Yoksa ayna çok mu yakın geldi bize? Çok mu benzeriz? “İki yüzlü okur, biraderim, benzerim” demişti Baudelaire. Modern insanın çelişkileri bunlar. Biz dönüp de “Ey ikiyüzlü yazar, benzerim, kardeşim, gel tartışalım” diyemedik.

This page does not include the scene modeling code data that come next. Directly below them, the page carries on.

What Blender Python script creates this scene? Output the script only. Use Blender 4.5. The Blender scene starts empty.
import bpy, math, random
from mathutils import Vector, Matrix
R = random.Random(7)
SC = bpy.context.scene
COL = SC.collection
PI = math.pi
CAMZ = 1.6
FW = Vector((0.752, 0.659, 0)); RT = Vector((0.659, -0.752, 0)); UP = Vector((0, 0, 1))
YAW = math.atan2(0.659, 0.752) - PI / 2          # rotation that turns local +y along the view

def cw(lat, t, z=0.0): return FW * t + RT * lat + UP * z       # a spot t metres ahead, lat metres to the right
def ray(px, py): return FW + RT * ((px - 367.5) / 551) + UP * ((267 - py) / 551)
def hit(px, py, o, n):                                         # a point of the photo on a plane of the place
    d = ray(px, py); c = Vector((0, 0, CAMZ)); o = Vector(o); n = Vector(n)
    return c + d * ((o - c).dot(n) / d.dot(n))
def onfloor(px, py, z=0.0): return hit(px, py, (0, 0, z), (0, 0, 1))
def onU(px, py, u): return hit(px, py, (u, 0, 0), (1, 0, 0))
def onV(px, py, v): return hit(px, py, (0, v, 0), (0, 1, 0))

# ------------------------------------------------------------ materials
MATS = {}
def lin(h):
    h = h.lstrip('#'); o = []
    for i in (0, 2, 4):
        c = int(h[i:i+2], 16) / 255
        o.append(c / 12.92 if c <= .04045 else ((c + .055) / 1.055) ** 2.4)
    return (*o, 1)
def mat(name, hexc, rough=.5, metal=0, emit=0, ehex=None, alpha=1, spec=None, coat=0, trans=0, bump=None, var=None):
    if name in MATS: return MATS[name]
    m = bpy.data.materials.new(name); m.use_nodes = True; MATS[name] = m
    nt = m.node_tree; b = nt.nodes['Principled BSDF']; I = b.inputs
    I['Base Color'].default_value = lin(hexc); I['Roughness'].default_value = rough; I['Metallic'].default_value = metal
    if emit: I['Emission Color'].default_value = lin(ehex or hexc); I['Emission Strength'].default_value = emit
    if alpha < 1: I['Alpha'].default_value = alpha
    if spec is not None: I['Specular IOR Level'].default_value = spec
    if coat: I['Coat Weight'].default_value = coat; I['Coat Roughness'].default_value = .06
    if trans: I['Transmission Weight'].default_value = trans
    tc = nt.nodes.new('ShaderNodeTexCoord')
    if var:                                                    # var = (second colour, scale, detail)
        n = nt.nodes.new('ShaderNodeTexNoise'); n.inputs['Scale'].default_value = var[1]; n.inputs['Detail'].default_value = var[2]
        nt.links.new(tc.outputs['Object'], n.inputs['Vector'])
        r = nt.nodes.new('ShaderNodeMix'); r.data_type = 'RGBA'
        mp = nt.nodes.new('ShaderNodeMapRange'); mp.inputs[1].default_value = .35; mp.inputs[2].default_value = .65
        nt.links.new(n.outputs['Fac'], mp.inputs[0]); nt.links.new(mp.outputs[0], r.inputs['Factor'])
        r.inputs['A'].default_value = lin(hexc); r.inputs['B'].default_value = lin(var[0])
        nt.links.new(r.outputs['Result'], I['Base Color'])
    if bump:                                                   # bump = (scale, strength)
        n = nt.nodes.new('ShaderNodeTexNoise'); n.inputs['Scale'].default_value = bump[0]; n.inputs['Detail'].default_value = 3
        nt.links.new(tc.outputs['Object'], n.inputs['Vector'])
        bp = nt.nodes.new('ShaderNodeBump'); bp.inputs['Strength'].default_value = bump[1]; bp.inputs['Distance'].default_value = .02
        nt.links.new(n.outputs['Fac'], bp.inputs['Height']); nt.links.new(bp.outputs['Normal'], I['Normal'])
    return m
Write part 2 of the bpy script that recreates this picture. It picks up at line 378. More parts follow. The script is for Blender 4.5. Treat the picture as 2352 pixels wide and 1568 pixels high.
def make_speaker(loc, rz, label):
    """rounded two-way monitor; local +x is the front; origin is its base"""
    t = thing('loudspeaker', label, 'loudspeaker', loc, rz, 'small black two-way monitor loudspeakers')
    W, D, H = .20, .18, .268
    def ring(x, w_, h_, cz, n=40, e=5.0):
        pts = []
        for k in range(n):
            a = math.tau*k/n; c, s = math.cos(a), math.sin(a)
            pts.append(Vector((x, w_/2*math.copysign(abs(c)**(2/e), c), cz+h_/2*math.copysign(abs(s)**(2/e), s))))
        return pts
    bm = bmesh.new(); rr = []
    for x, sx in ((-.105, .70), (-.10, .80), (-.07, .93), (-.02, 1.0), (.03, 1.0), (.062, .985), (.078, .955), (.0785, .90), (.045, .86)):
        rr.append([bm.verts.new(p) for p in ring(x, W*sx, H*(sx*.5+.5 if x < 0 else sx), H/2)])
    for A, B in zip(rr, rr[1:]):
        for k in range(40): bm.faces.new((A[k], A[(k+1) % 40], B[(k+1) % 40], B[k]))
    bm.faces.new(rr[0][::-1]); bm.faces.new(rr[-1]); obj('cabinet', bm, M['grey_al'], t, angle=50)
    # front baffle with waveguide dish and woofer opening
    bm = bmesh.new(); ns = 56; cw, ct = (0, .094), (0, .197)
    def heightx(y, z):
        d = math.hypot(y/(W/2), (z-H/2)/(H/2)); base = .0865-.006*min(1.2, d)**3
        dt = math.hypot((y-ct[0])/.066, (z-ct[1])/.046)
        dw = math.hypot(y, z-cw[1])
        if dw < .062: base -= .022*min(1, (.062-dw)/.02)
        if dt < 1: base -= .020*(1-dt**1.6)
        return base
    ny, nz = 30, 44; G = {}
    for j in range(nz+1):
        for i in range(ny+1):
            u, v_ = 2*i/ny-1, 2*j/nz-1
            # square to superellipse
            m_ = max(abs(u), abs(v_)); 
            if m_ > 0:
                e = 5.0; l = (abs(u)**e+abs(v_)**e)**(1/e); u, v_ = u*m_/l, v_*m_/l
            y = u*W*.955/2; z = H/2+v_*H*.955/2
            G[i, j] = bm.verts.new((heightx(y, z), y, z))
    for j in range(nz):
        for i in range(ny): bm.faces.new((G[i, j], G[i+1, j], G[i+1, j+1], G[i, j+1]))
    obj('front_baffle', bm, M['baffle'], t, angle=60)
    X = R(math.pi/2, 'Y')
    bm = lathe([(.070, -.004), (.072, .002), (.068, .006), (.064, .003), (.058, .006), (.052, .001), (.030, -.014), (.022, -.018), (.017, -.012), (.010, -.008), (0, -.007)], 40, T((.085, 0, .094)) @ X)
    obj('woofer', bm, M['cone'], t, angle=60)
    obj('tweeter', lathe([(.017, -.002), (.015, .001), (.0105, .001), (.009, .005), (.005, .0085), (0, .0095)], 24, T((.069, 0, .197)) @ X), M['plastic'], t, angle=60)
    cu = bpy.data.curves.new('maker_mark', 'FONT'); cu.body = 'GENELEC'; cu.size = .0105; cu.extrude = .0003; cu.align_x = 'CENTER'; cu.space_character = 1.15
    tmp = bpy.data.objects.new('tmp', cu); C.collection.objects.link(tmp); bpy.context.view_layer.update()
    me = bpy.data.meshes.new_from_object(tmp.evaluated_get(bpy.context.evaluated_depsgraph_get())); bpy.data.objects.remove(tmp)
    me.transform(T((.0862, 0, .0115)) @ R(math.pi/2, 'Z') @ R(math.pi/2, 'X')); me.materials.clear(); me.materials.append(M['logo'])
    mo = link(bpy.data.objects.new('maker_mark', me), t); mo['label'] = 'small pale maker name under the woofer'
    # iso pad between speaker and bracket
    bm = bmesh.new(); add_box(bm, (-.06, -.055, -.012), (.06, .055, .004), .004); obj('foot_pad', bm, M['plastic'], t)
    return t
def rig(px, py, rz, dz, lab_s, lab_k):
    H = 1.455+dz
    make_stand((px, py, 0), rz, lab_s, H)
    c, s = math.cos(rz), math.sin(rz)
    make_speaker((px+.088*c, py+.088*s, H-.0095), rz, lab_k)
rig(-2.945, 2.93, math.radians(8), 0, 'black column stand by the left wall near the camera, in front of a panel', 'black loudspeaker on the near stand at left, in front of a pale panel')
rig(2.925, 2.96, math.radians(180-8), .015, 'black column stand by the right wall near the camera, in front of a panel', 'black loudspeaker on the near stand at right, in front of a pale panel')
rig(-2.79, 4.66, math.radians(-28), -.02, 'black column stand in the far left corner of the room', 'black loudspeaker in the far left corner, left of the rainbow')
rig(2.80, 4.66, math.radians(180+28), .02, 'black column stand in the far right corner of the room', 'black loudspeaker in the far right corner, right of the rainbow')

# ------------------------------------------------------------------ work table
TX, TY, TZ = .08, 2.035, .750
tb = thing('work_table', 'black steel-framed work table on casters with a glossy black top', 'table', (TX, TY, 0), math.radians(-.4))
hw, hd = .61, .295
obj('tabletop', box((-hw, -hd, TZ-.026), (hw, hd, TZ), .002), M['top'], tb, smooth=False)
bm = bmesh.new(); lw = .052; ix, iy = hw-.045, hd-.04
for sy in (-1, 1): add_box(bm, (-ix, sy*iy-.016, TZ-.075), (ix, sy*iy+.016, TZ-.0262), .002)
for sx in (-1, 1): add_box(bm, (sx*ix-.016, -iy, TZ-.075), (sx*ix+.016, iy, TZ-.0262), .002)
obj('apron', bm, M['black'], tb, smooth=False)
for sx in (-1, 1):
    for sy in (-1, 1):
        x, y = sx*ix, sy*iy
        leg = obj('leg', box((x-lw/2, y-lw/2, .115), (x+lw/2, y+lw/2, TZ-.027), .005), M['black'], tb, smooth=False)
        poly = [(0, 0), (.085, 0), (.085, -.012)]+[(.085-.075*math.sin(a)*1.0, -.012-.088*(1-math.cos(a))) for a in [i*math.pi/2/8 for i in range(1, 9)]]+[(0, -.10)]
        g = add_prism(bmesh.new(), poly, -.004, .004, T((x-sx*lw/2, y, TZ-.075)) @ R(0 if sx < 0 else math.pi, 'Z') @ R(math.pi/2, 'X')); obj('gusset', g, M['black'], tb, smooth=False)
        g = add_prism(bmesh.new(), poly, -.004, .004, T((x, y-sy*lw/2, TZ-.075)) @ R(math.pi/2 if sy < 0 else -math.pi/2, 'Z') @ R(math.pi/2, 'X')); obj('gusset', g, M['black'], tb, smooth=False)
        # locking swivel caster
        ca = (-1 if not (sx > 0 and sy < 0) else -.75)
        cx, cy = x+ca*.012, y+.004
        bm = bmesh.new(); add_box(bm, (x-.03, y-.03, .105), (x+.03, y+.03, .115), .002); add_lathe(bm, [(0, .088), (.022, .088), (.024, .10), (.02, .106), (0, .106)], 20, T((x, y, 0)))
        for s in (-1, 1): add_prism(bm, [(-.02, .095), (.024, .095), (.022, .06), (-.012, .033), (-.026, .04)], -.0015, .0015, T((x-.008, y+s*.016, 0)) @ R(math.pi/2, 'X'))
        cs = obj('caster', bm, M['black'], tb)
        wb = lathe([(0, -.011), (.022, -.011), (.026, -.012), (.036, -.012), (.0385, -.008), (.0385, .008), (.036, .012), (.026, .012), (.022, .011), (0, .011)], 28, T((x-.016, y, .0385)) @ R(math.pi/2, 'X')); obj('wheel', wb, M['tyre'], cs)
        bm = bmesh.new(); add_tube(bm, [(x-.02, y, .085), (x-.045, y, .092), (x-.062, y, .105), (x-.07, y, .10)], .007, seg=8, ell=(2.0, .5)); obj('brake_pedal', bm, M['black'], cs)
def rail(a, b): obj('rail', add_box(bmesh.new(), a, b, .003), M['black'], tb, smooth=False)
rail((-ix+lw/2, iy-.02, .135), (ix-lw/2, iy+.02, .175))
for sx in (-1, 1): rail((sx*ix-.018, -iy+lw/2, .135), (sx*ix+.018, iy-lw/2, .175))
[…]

Hilmi Yavuz’u yazar ve insan olarak çok severim, oryantalistleri hiç affetmez, ortalık karıştırmaya bayılır, iyi ki de öyle, yoksa hayatımız daha renksiz olurdu. Robert Musil’in güzel lafıdır, “Deha sahibinin görevidir saldırmak” der. Hilmi Yavuz da Naipaul da deha kıvılcımıyla saldırıyorlar işte. Ama Hilmi Hoca şimdi bu adamla nasıl yan yana oturacaksınız diye kışkırtınca hemen kaçanlara hayret ediyorum. Pek de güzel otururuz işte diyecektiniz, diyemediniz.


Ahmet Hakan da Naipaul’dan nefret etmek hakkımı kimse elimden alamaz demiş. Nefretin bir hak olduğunu ilk kez işitiyorum. Naipaul’un nefret suçu işlediği su götürür. Afrika’da kültür yok demişti. Derek Walcott da ona ırkçı dedi. Küçümseme, acıma, bol öfke var, ama nefret yok Naipaul’da.


Fakat asıl sorum şu: Türkiye son zamanlarda niçin müminlik yarıştırmaya, Müslümanları kim kötülemiş bekçiliği yapmaya başladı? Böyle bir kültürel endişeye gerek var mı? Tam Naipaul’un kalemine layık bir durum.